Kevin Welch

A Patch of Blue Sky (Music Road)

Texas Platters

Kevin Welch

A Patch of Blue Sky (Music Road)

After 30 years in Nashville, Kevin Welch now calls the Texas Hill Country home. His first solo disc in eight years, A Patch of Blue Sky also doubles as his local bow since he moved here two years ago. While the album isn't specific to the singer-songwriter's new surroundings, it's charged by accompanying Texans: Bukka Allen, Brian Standefer, Glenn Fukunaga, son Dustin and daughter Savannah (the latter via the Trishas), Eliza Gilkyson, and the lone ringer, his longtime sidekick Fats Kaplan. Together they take Welch's well-wrought tunes to another level, where insights are obvious and emotions tangible.

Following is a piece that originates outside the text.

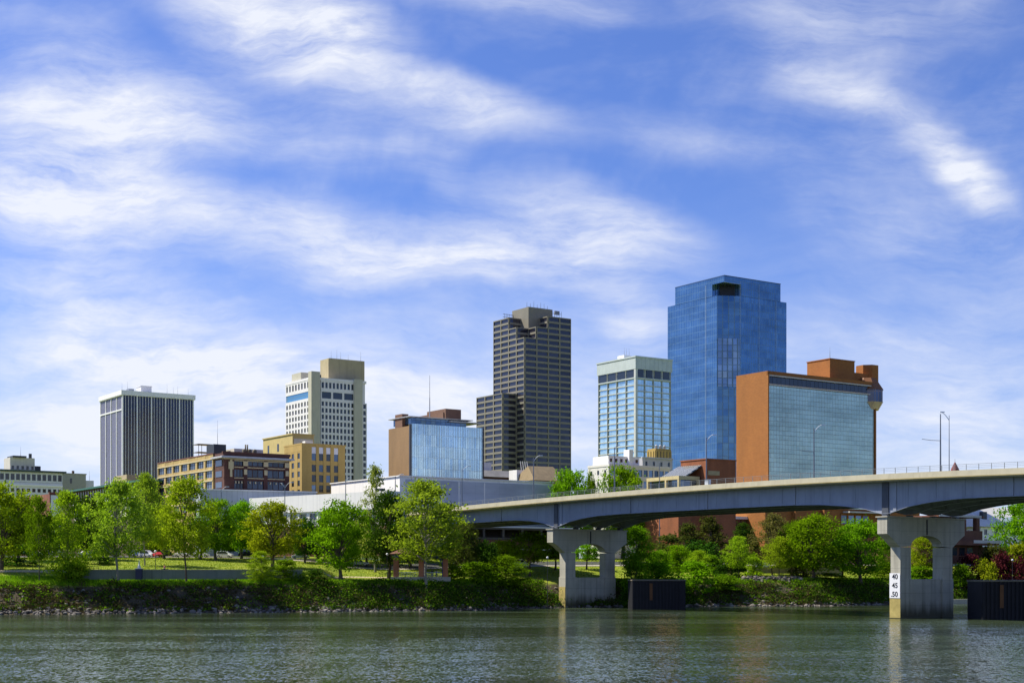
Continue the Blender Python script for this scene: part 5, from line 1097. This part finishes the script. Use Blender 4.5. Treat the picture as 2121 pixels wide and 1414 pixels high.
TREES = [
 (2, 26, 1005, 135, 'dense', 'lime', 1, S, 'full bright green tree at the left edge of the picture'),
 (40, 352, 1035, 90, 'dense', 'green', 2, S, 'mid green tree behind and right of the leftmost tree'),
 (82, 13, 1030, 62, 'airy', 'green', 1, S, 'slim tree with a straight bare trunk left of the twin stemmed tree'),
 (137, 14, 1022, 105, 'airylow', 'lime', 2, S, 'leafy tree with foliage nearly to the ground at the left end of the wall'),
 (178, 362, 1030, 75, 'dense', 'dark', 3, S, 'dark tree behind the leafy low branched tree at left'),
 (246, 12.5, 998, 140, 'airy', 'sage', 3, S, 'tall yellow green tree with pale straight trunk left of the river marker'),
 (300, 345, 983, 85, 'airy', 'sage', 4, S, 'thin olive tinted tree rising behind, below the finned tower'),
 (215, 380, 1030, 70, 'dense', 'green', 1, S, 'green tree filling the gap behind the tall yellow green tree'),
 (386, 13, 993, 128, 'airy', 'lime', 5, S, 'tall light green tree on twin trunks right of the river marker'),
 (340, 372, 1050, 80, 'dense', 'lime', 4, S, 'bright rounded tree behind the twin trunk tree on its left'),
 (447, 368, 1036, 90, 'dense', 'green', 3, S, 'green tree behind the twin trunk tree on its right'),
 (500, 378, 1040, 85, 'dense', 'fresh', 2, S, 'fresh green tree in front of the white hall left of the yellowish tree'),
 (415, 372, 1080, 90, 'wide', 'dark', 1, S, 'dark spreading tree with forked trunks behind the wall'),
 (565, 345, 1043, 116, 'dense', 'gold', 4, S, 'broad yellowish tree right of the wall middle'),
 (632, 366, 1075, 60, 'dense', 'dark', 1, S, 'small dark tree between the yellowish and the round green tree'),
 (706, 336, 1042, 116, 'dense', 'fresh', 1, S, 'round full green tree on the sunny lawn left of the pavilion'),
 (778, 360, 965, 95, 'pale', 'pale', 1, S, 'pale thin leaved tree rising in front of the white hall'),
 (806, 346, 1022, 92, 'dense', 'dark', 2, S, 'deep green tree with dark trunk behind the pavilion'),
 (760, 380, 1070, 70, 'dense', 'green', 3, S, 'green tree behind the gap between round tree and deep green tree'),
 (884, 9, 998, 178, 'airy', 'sage', 1, S, 'tallest spreading tree in front of the pavilion with leaning pale trunk'),
 (962, 352, 1085, 62, 'dense', 'olive', 2, S, 'dull green tree at the left end of the bridge'),
 (935, 360, 1100, 60, 'dense', 'dark', 3, S, 'dark tree behind the pavilion on its right'),
 (1042, 385, 1118, 72, 'wide', 'lime', 2, S, 'low umbrella shaped tree over the parked white car'),
 (1096, 378, 1104, 92, 'wide', 'green', 3, S, 'umbrella shaped tree left of the farther pier'),
 (1150, 398, 1105, 70, 'wide', 'green', 1, S, 'umbrella tree just behind the farther pier cap'),
 (1215, 405, 1118, 60, 'wide', 'fresh', 2, S, 'green tree framed in the opening of the farther pier'),
 (1180, 455, 977, 98, 'dense', 'fresh', 3, S, 'bright green tree top above the bridge, left of the gap'),
 (1222, 465, 984, 34, 'dense', 'green', 1, S, 'small narrow tree top above the bridge'),
 (1290, 455, 971, 116, 'dense', 'fresh', 4, S, 'widest bright tree top above the bridge, before the white apartments'),
 (1318, 372, 1092, 80, 'airy', 'green', 5, S, 'loose green tree beside the right edge of the farther pier'),
 (1362, 378, 1140, 60, 'dense', 'green', 2, S, 'small green tree above the black cell'),
 (1470, 415, 1072, 105, 'pine', 'olive', 1, 'pine_tree', 'dusky conifer left of centre under the main span'),
 (1425, 418, 1085, 80, 'pine', 'olive', 2, 'pine_tree', 'dusky conifer leftmost under the main span'),
 (1540, 418, 1085, 80, 'pine', 'dark', 1, 'pine_tree', 'dark conifer behind the vine pyramid tree'),
 (1405, 385, 1130, 66, 'dense', 'fresh', 3, S, 'bright small tree right above the black cell end'),
 (1445, 380, 1140, 56, 'airy', 'lime', 1, S, 'loose bright sapling right of the bright small tree'),
 (1530, 388, 1112, 62, 'airy', 'lime', 2, S, 'light sapling left of the vine covered tree'),
 (1600, 402, 1066, 86, 'airy', 'vine', 3, S, 'tan and green vine covered tree against the orange brick'),
 (1614, 388, 1112, 72, 'airy', 'lime', 4, S, 'slender yellow green tree with a thin white trunk under the main span'),
 (1685, 389, 1068, 128, 'dense', 'fresh', 2, S, 'large round tree under the main span with straight dark trunk'),
 (1640, 398, 1085, 66, 'dense', 'green', 4, S, 'green tree tucked behind the large round tree on its left'),
 (1782, 392, 1080, 118, 'dense', 'fresh', 1, S, 'round tree with several forking stems left of the nearer pier'),
 (1745, 400, 1110, 66, 'dense', 'dark', 4, S, 'dark tree between the two round trees'),
 (1912, 416, 1108, 78, 'airy', 'gold', 5, S, 'yellow green tree framed in the opening of the nearer pier'),
 (1832, 418, 1120, 40, 'dense', 'green', 3, S, 'narrow green tree at the left edge of the nearer pier'),
 (2118, 432, 1043, 112, 'dense', 'fresh', 4, S, 'bright green tree at the right edge under the bridge'),
]
for a in TREES: tree(*a)
SH = [
 (540, 13, 1142, 62, 'airylow', 'lime', 2, U, 'loose pale green tall shrub over the right end of the wall'),
 (590, 14, 1160, 60, 'shrub', 'green', 1, U, 'green bush below the right end of the wall'),
 (1048, 9, 1150, 112, 'airylow', 'green', 4, U, 'big leafy shrub on the bank left of the farther pier'),
 (985, 14, 1165, 92, 'shrub', 'green', 2, U, 'rounded bush just right of the pavilion'),
 (1005, 352, 1120, 60, 'shrub', 'dark', 3, U, 'dark bush behind the rounded bush by the pavilion'),
 (940, 15, 1172, 40, 'shrub', 'fresh', 1, U, 'small bright bush at the pavilion corner'),
 (650, 12, 1180, 60, 'shrub', 'dark', 2, U, 'dark low bush on the bank before the sunny lawn'),
 (1315, 362, 1150, 60, 'shrub', 'green', 3, U, 'green bush between the farther pier and the black cell'),
 (1310, 352, 1205, 40, 'shrub', 'dark', 1, U, 'dark bush at the foot of the farther pier'),
 (1360, 372, 1165, 80, 'shrub', 'fresh', 2, U, 'bright bush above the black cell'),
 (1440, 371, 1165, 80, 'shrub', 'fresh', 1, U, 'bright bush right of the black cell'),
 (1500, 374, 1190, 60, 'shrub', 'green', 3, U, 'green bush on the bank left of the rock pile'),
 (1515, 392, 1148, 66, 'shrub', 'dark', 2, U, 'dark rounded bush beneath the conifers'),
 (1470, 396, 1150, 50, 'shrub', 'green', 1, U, 'mid green bush under the dusky conifer'),
 (1560, 398, 1150, 50, 'shrub', 'lime', 3, U, 'light bush left of the slender white trunk'),
 (1665, 400, 1150, 60, 'shrub', 'olive', 2, U, 'olive bush behind the slender tree'),
 (1450, 410, 1120, 90, 'shrub', 'dark', 3, U, 'large dark bush mass under the conifers'),
 (1385, 415, 1110, 70, 'shrub', 'olive', 1, U, 'olive bush mass by the brown brick building'),
 (1720, 388, 1186, 60, 'shrub', 'green', 1, U, 'low bush beneath the dark tree between round trees'),
 (1830, 405, 1165, 60, 'shrub', 'green', 2, U, 'bush at the left foot of the nearer pier'),
 (1905, 412, 1172, 66, 'shrub', 'fresh', 3, U, 'bright bush seen low through the nearer pier'),
 (1940, 418, 1158, 50, 'shrub', 'gold', 1, U, 'yellow green bush beside the nearer pier'),
 (1990, 412, 1170, 44, 'shrub', 'green', 2, U, 'green bush right of the nearer pier'),
 (2010, 416, 1150, 52, 'shrub', 'red', 1, U, 'dark red bush right of the nearer pier'),
 (2040, 413, 1160, 56, 'shrub', 'gold', 3, U, 'spiky yellow green bush between the red bushes'),
 (2078, 416, 1148, 60, 'shrub', 'red', 2, U, 'large dark red bush above the cut off black cell'),
 (2112, 414, 1155, 50, 'shrub', 'red', 3, U, 'dark red bush at the right edge'),
 (2060, 422, 1132, 70, 'shrub', 'olive', 2, U, 'olive hedge bush before the terraced building'),
 (2110, 424, 1130, 60, 'shrub', 'gold', 1, U, 'golden hedge bush at the right edge'),
 (150, 14, 1165, 70, 'shrub', 'green', 3, U, 'low bush under the leafy low branched tree'),
 (35, 335, 1130, 90, 'shrub', 'dark', 1, U, 'dark bush behind the leftmost tree'),
 (205, 345, 1140, 60, 'shrub', 'dark', 2, U, 'dark round bush on the lawn behind the wall'),
]
for a in SH: tree(*a, cat='shrub', grp='bushes on the river bank')
rng = np.random.RandomState(5)
for k in range(9):                               # a far screen of street trees closes the gaps under the skyline
    px = [20, 110, 180, 330, 470, 540, 660, 720, 850][k]; tree(px, [402, 408, 414, 402, 408, 396, 376, 372, 372][k], [1080, 1070, 1080, 1085, 1085, 1085, 1092, 1080, 1075][k], 110, 'dense', ['dark', 'green'][k % 2], 1 + k % 4, S,
         ['dark tree in the back row at the left edge', 'green back row tree behind the slim bare trunk', 'dark back row tree behind the leafy low tree', 'green back row tree under the finned tower', 'dark back row tree under the brown warehouse', 'green back row tree under the ribbed hall',
          'dark back row tree between the yellowish and round trees', 'green back row tree behind the round tree', 'dark back row tree behind the pavilion tree'][k], grp='trees along the riverside street')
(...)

It's Welch at his sharpest, beginning with the intrigue of "Come a Rain," a litany of what he calls "subconscious impressions of a bunch of dead icons" – e.g. "Jesus was a pagan, Woody was a punk, Gandhi was a soldier, Hendrix was a monk." Two kinds of broken hearts are sailed on "Andaman Sea," and in "Marysville," a community burns to the ground. Ending with the title track, a sort of gospel plea mixed with hope and defiance, A Patch of Blue Sky feels short at the standard 10 songs, but that's only because its spell, whether somber or filled with promise, is so inviting.